Afinal, o que é ideologia de gênero?
Ideologia de gênero, pensado como Marx seria o machismo, o sexismo, a misoginia e heterrossexismo. Ideologia de gênero, segundo Rogério Junqueira, seria um processo de naturalização de processos de subordinação das mulheres além das relações de machismo, o sexismo, misoginia, heterrossexismo e homofobia. Com o crescimento dos movimentos feministas, esse conceito de ideologia de gênero adentrou todos os campos institucionais e virou pauta de várias discussões desde 1970. Infelizmente, de forma concomitante cresceu-se também um ativismo religioso reacionário, fundamentalista e conservador que começou a lutar e a denunciar uma “ideologia de gênero” que estaria “sujando a moral da sociedade”.
A igreja, ao passo de uma secularização da sociedade, teve de agir de algum modo para conseguir seus fiéis, nesse caso, Satánas não fora um inimigo suficiente para deixar os cristãos nas igrejas, tendo que criar uma aversão à ideologia de gênero. Segundo os estudos de Rogério Junqueira (2017, p. 47), trata-se de uma “invenção católica que emergiu sob os desígnios do Pontifício Conselho para a Família e de conferências episcopais, entre meados dos anos de 1990 e início dos 2000”
Para a professora Dra. Maria Eulina:
Assim, a chamada “ideologia do gênero” é “denunciada como uma forma de ‘doutrinação neototalitária’, de raiz marxista e ateia (...) camuflada em discursos sobre emancipação, liberdade e igualdade (...) uma imposição do imperialismo cultural dos Estados Unidos da América, da ONU, da União Europeia e das agências e corporações transnacionais dominadas por ‘lobbies gays’, feministas, juntamente com defensores do multiculturalismo e do politicamente correto, extremistas ambientalistas, neomarxistas e outros pós-modernos” (p. 49-50).

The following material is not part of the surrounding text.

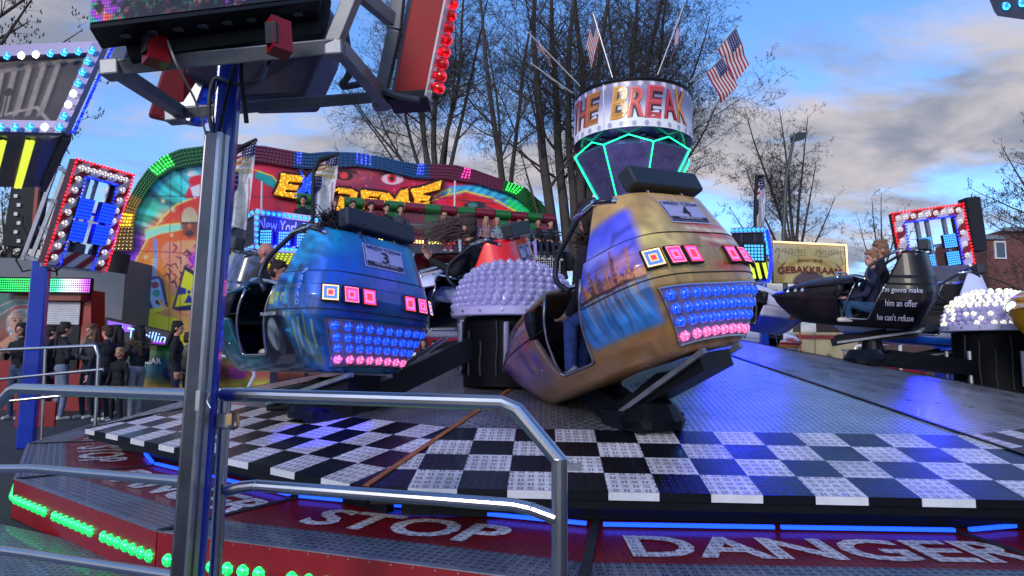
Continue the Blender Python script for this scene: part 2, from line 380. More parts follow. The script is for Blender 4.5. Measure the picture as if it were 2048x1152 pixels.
# ================================================================== RIDE PLATFORM (shallow ten-sided cone, checkered rim)
C = Vector((1.75, 10.7, 0)); RD = 7.25; ZR = .535; ZA = 1.98; A0 = -147
ALU = tread_mat('bare_aluminium_tread', C3(206, 206, 216), .8, .30, dark=.08, bump=1.)
TWH = tread_mat('white_tread', C3(240, 232, 238), .0, .36, dark=.35, cell=.062)
TBK = tread_mat('black_tread', C3(14, 16, 26), .1, .34, dark=1.9)
TRD = tread_mat('red_tread', C3(138, 6, 24), .05, .42, dark=.3)
TGR = tread_mat('grey_tread', C3(140, 148, 164), .6, .4, dark=.12, bump=1.)
def clip(poly, a, b, c):
    out = []
    for i in range(len(poly)):
        p, q = poly[i], poly[(i+1) % len(poly)]; dp = a*p[0]+b*p[1]-c; dq = a*q[0]+b*q[1]-c
        if dp <= 0: out.append(p)
        if dp*dq < 0: t = dp/(dp-dq); out.append((p[0]+(q[0]-p[0])*t, p[1]+(q[1]-p[1])*t))
    return out
def set_uv(me, uvs):
    l = me.uv_layers.new(name='UV'); l.data.foreach_set('uv', np.array(uvs, np.float32).ravel())
plat = thing('rotating_platform', 'huge ten-sided rotating ride floor of tread plate with a black and white checkered rim', 'ride platform', C)
H = R(18); AP = RD*math.cos(H); SL = (ZA-ZR)/RD
def deckpt(ang, u, v, dz=0):
    """u along the edge, v distance from the centre along the sector's middle line"""
    t = Vector((-math.sin(ang), math.cos(ang), 0)); n = Vector((math.cos(ang), math.sin(ang), 0))
    z = ZA-(ZA-ZR)*v/AP
    return n*v+t*u+Vector((0, 0, z+dz))
def deckz(x, y):
    d = Vector((x, y, 0))-C; a = math.atan2(d.y, d.x); k = round((a-R(A0)-H)/(2*H)); am = R(A0)+H+k*2*H
    v = d.length*math.cos(a-am); return ZA-(ZA-ZR)*v/AP
tw, td = .292, .276
for k in range(10):
    am = R(A0)+H+k*2*H; mb = MB(); uvs = []; th = math.tan(H)
    def face(poly, mi, dz=0.):
        if len(poly) < 3: return
        mb.add([deckpt(am, p[0], p[1], dz) for p in poly], [tuple(range(len(poly)))], mi)
        for p in poly: uvs.append((p[0], p[1]*1.015))
    def sector(poly):
        poly = clip(poly, 1, -th, -.006); return clip(poly, -1, -th, -.006)
    vin = AP-4*td
    # plain panels in three plank bands with hairline gaps
    edges = [0.2, 1.5, 2.8, 4.1, vin]
    for a, b in zip(edges[:-1], edges[1:]): face(sector([(-3, a+.004), (3, a+.004), (3, b), (-3, b)]), 0)
    for r_ in range(4):
        for c_ in range(-9, 9):
            u0 = c_*tw+tw*.18; v0 = vin+r_*td
            face(sector([(u0, v0), (u0+tw, v0), (u0+tw, v0+td), (u0, v0+td)]), 1 if (r_+c_+k) % 2 else 2)
    if k in (8, 7, 6, 5): pass
    me = mb.mesh('deck_panel', [ALU, TWH, TBK]); set_uv(me, uvs)
    dp = link('deck_panel', me, plat)
    # edge blocks: the painted lip of each tile of the outer row
    lip = MB(); n = Vector((math.cos(am), math.sin(am), 0)); t = Vector((-math.sin(am), math.cos(am), 0))
    for c_ in range(-9, 9):
        u0 = max(c_*tw+tw*.18, -AP*th); u1 = min(c_*tw+tw*1.18, AP*th)
        if u1-u0 < .02: continue
        mi = 0 if (3+c_+k) % 2 else 1
        m_ = (u0+u1)/2; q = n*(AP+.002)+t*m_+Vector((0, 0, ZR-.024))
        lip.box(q, (.012, u1-u0-.002, .046), Matrix((n, t, Vector((0, 0, 1)))).transposed(), mi)
    lip.build('edge_trim', [WHITEP, BLACKM], dp)
    sk = MB(); sk.box(n*(AP-.03)+Vector((0, 0, ZR-.075)), (.02, 2*AP*th-.04, .055), Matrix((n, t, Vector((0, 0, 1)))).transposed())
    sk.box(n*(AP-.32)+Vector((0, 0, ZR-.14)), (.06, 2*AP*th-.3, .17), Matrix((n, t, Vector((0, 0, 1)))).transposed())
    sk.build('skirt_board', BLACKM, plat)
    # cover strip over the radial joint
    av = R(A0)+k*2*H; d = Vector((math.cos(av), math.sin(av), 0)); st = MB()
    a = d*.3+Vector((0, 0, ZA-SL*.3+.006)); b = d*(RD-.0)+Vector((0, 0, ZR+.006))
    st.bar(a if k != 1 else d*3.6+Vector((0, 0, ZA-SL*3.6+.008)), b, .035 if k != 1 else .04, .008)
    st.build('joint_strip', BLACKM if k != 1 else pbr('worn_copper_strip', C3(176, 104, 56), .45, .2, var=.3, vscale=9), plat)
hubc = MB(); hubc.lathe([(.5, ZA-.1), (.5, ZA+.02), (.3, ZA+.05)], 20); hubc.build('centre_cap', GALV, plat)
# ================================================================== WALKWAY RING round the platform
ring = thing('ride_walkway', 'red and grey tread plate walkway ring lettered STOP and DANGER, green lamps along its skirt', 'walkway', C)
ZW, RO, RB, RI = .30, 7.83, 7.5, 6.5
gme = bulb_mesh('green_lamp', .037, GREENL, .7, 14)
def pol(r, a, z): return Vector((r*math.cos(a), r*math.sin(a), z))
STRIP = pbr('blue_led_strip', C3(10, 60, 255), .4, emit=C3(20, 70, 255), es=1.6)
for k in range(20):
    a0 = R(-100.5+18*k); a1 = a0+R(18); am = (a0+a1)/2
    n = Vector((math.cos(am), math.sin(am), 0)); t = Vector((-math.sin(am), math.cos(am), 0))
    mb = MB(); uvs = []
    def q(r0, r1, mi, z=ZW):
        e = .004; ps = [pol(r0, a0, z), pol(r1, a0, z), pol(r1, a1, z), pol(r0, a1, z)]
        mb.add(ps, [(0, 1, 2, 3)], mi)
        for p in ps: uvs.append((p.dot(t), p.dot(n)))
    q(RI, RB, 0); q(RB, RO, 1)
    me = mb.mesh('walkway_panel', [TRD, TGR]); set_uv(me, uvs); wp = link('walkway_panel', me, ring)
    sk = MB(); hw = RO*math.sin(R(9)); ap = RO*math.cos(R(9))
    rot = Matrix((n, t, Vector((0, 0, 1)))).transposed()
    sk.box(n*(ap+.008)+Vector((0, 0, ZW/2+.004)), (.016, 2*hw-.006, ZW-.012), rot)
    sk.box(n*(ap+.004)+Vector((0, 0, ZW+.002)), (.03, 2*hw-.006, .006), rot, 1)
    if k in (17, 18, 19, 0, 1):                       # rivets along the skirt's top
        for i in range(int(2*hw/.12)): sk.box(n*(ap+.018)+t*(-hw+.06+i*.12)+Vector((0, 0, ZW-.012)), (.006, .008, .008), rot, 1)
    sk.build('skirt', [REDP, GALV], wp)
    st = MB(); st.bar(pol(RI, a0, ZW+.006), pol(RO, a0, ZW+.006), .05, .006); st.build('joint_strip', MATTE, wp)
    if k in (17, 18, 19):
        cnt = 23
        for i in range(cnt):
            if i in (7, 15): continue
            u = -hw+.09+i*(2*hw-.16)/(cnt-1)
            o = link('green_lamp', gme, wp, n*(ap+.017)+t*u+Vector((0, 0, .155)), ornt(n).to_euler())
    # lettering, read from outside
    words = {0: 'DANGER', 19: 'STOP', 18: 'DANGER', 17: 'STOP', 16: 'DANGER', 1: 'STOP', 2: 'DANGER', 15: 'STOP', 14: 'DANGER'}
    if k in words:
        w_ = words[k]; tx = MB(); wd = 2.10 if w_ == 'DANGER' else 1.28
        put_text(tx, w_, lambda u, v: n*(7.11-v)+t*(u+(.12 if w_ == 'DANGER' else .0))+Vector((0, 0, ZW+.004)), wd, .40, offset=.028)
        me = tx.mesh('lettering', TWH); uvs = [(me.vertices[l.vertex_index].co.dot(t), me.vertices[l.vertex_index].co.dot(n)) for l in me.loops]
        set_uv(me, uvs); link('lettering', me, wp)
    if k in (0, 19, 18, 1, 2, 17):
        for s in (-1, 1):
            ls = MB(); ls.bar(n*(6.76)+t*(s*.52-.5)+Vector((0, 0, ZW+.025)), n*(6.76)+t*(s*.52+.5)+Vector((0, 0, ZW+.025)), .025, .02); ls.build('light_strip', STRIP, wp)
sub = MB(); sub.lathe([(6.3, .05), (6.3, .45)], 40); sub.build('support_drum', MATTE, ring)
# lower entrance landing at the left
ld = MB(); uvs = []
ps = [(-6.2, 1.2, .035), (-.2, 1.2, .035), (-.2, 3.2, .035), (-6.2, 6.2, .035)]
ld.add(ps, [(0, 1, 2, 3)]); me = ld.mesh('entrance_landing', TGR); set_uv(me, [(p[0], p[1]) for p in ps])
tag(link('entrance_landing', me), 'low grey tread plate landing below the green lamps, bottom left', 'landing')
# ================================================================== GONDOLA HUBS
clear_b = pbr('clear_lamp_cap', (.30, .28, .46), .06, coat=1., emit=(.30, .26, .75), es=.12)
lit_b = lamp_mat('lit_clear_lamp', (1, .93, .8), .8)
capm = bulb_mesh('lamp_cap', .036, clear_b, 1.4, 10); capl = bulb_mesh('lamp_cap', .036, lit_b, 1.4, 10)
def hub(cx, cy, label, cars, lit=False, pitch=0.):
    zb = deckz(cx, cy); zr = CZ+ .40 if not lit else CZ+.42
    t = thing('gondola_hub', label, 'ride hub', (cx, cy, 0))
    c = MB(); c.lathe([(.50, zb-.05), (.50, zr-.02)], 28); c.build('column', pbr('column_black', (.002, .002, .004), .55, spec=.12, var=.3), t, autosmooth=40)
    for k in range(6):
        a = k*1.047+.4; p = MB(); p.tube([(.56*math.cos(a), .56*math.sin(a), zb+.1), (.56*math.cos(a), .56*math.sin(a), zb+.55)], .03, 10); p.build('cylinder', GALV, t)
    for k in range(9):
        a = -2.9+k*.34; rr_ = .515; cb = MB(); z0_, z1_ = zb+.05, zr-.05-.1*(k % 3)
        pts = [Vector((rr_*math.cos(a+.012*math.sin(i*1.1+k)), rr_*math.sin(a+.012*math.sin(i*1.1+k)), z0_+(z1_-z0_)*i/7)) for i in range(8)]
        cb.tube(pts, .012, 6); cb.build('hose', MATTE, t)
    cb = MB()
    for k in range(18): a = 2*math.pi*k/18; cb.lathe([(.014, 0), (.014, .012), (0, .014)], 6, 0, (.628*math.cos(a), .628*math.sin(a), zr+.035), ornt((math.cos(a), math.sin(a), 0)))
    tag(cb.build('bolts', GALV, t), kind='stuff')
    d = MB(); pr = [(.62, zr-.01), (.63, zr), (.63, zr+.07), (.60, zr+.09)]
    d.lathe(pr, 40); d.build('collar', pbr('white_collar', (.46, .44, .66), .35, coat=.4, var=.1), t, autosmooth=40)
    dm = MB(); RDm, HD = .60, .47
    dm.lathe([(RDm*math.cos(a)**.8, zr+.07+HD*math.sin(a)) for a in [math.pi/2*i/10*.98 for i in range(11)]], 36)
    dome = dm.build('dome', pbr('milky_dome', (.34, .32, .52), .35, coat=.4, var=.25, vscale=9), t, smooth=True)
    n = 0; rnd = random.Random(4); extra = []
    for i, a in enumerate([.05, .18, .31, .45, .59, .74, .91, 1.10, 1.30, 1.5]):
        r_ = RDm*math.cos(a)**.8; z_ = zr+.07+HD*math.sin(a); m = max(3, int(2*math.pi*r_/.092))
        for j in range(m):
            an = 2*math.pi*(j+.5*(i % 2))/m
            if math.sin(an) > .45: continue      # the far side of the dome, never in view from here, carries no caps
            nn = Vector((math.cos(an)*math.cos(a), math.sin(an)*math.cos(a), math.sin(a)*1.15))
            n += 1
            if n > 100:
                extra.append((Vector((r_*math.cos(an), r_*math.sin(an), z_)), nn)); continue
            link('lamp_cap', capl if lit and rnd.random() < .4 else capm, dome, Vector((r_*math.cos(an), r_*math.sin(an), z_))-nn*.01, ornt(nn).to_euler())
    if extra:
        ex_ = MB()
        for p_, n_ in extra: ex_.lathe([(.036*math.cos(a), .036*1.4*math.sin(a)) for a in [math.pi/2*i/5 for i in range(6)]], 10, 0, p_, ornt(n_))
        tag(ex_.build('lamp_caps', clear_b if not lit else lit_b, dome, smooth=True), kind='stuff')
    for (x, y, z) in cars:
        d = Vector((x-cx, y-cy, 0)); L_ = d.length; d.normalize(); a = MB()
        z1 = max(deckz(x, y)+.07, z-.42); z0 = zb+.32
        a.bar(d*.45+Vector((0, 0, z0)), d*(L_-.25)+Vector((0, 0, z1+.02)), .30, .20)
        a.bar(d*(L_-.3)+Vector((0, 0, z1)), d*(L_+.12)+Vector((0, 0, z1-.02)), .46, .13)
        a.lathe([(.24, z1-.06), (.26, z1+.0), (.18, z1+.12), (.12, z-.04)], 18, 0, d*L_)
        arm = a.build('arm', BLACKM, t)
        s_ = d.cross(Vector((0, 0, 1)))
        for q_ in (-1, 1): pl = MB(); pl.tube([d*.7+s_*q_*.12+Vector((0, 0, z0+.08)), d*(L_*.6)+s_*q_*.12+Vector((0, 0, (z0+z1)/2+.08))], .012, 6); pl.build('hydraulic_pipe', STEEL, arm)
        pl = MB(); pl.box(d*(L_+.13)+Vector((0, 0, z1)), (.04, .12, .05), ornt(d)); pl.build('arm_bracket', GALV, arm)
    return t
hub(.02, 6.56, 'dome of clear lamp caps on a black column between the blue and gold cars', [(1.06, 5.0, 1.05), (-1.75, 5.93, 1.0), (-.5, 8.37, 1.5), (1.9, 7.15, 1.35)])
hub(6.62, 8.92, 'lamp dome with many caps lit white at the right, partly behind the yellow car', [(5.7, 10.3, 1.72), (7.0, 8.0, 1.3), (7.3, 10.0, 1.6), (4.6, 8.5, 1.3)], lit=True)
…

Na verdade, o primeiro conceito pensado pelo grupo feminista, apenas luta por uma igualdade de direito. Existem duas ideologias, uma pensada pela igreja, que demoniza tudo que não faz parte de seus dogmas. A outra, pensada de forma social onde se vê um posicionamento politico de luta diária para a desnaturalização, desnormatização dos engendramentos que tanto sufocam os que estão dentro de uma minoria desassistida pelo Estado.
Agora basta você decidir: de qual lado você está: do lado da ideologia de gênero que leva em consideração as diferenças de cada um e luta por um mundo mais igual, ou daqueles que a todo instante tenta reiterar posições que não possibilitam um desenvolvimento saudável das relações sociais? Aqui não se nega o fator biológico na formação do cidadão, mas não se podem desconsiderar as relações culturais como algo neutro no processo de formação do individuo.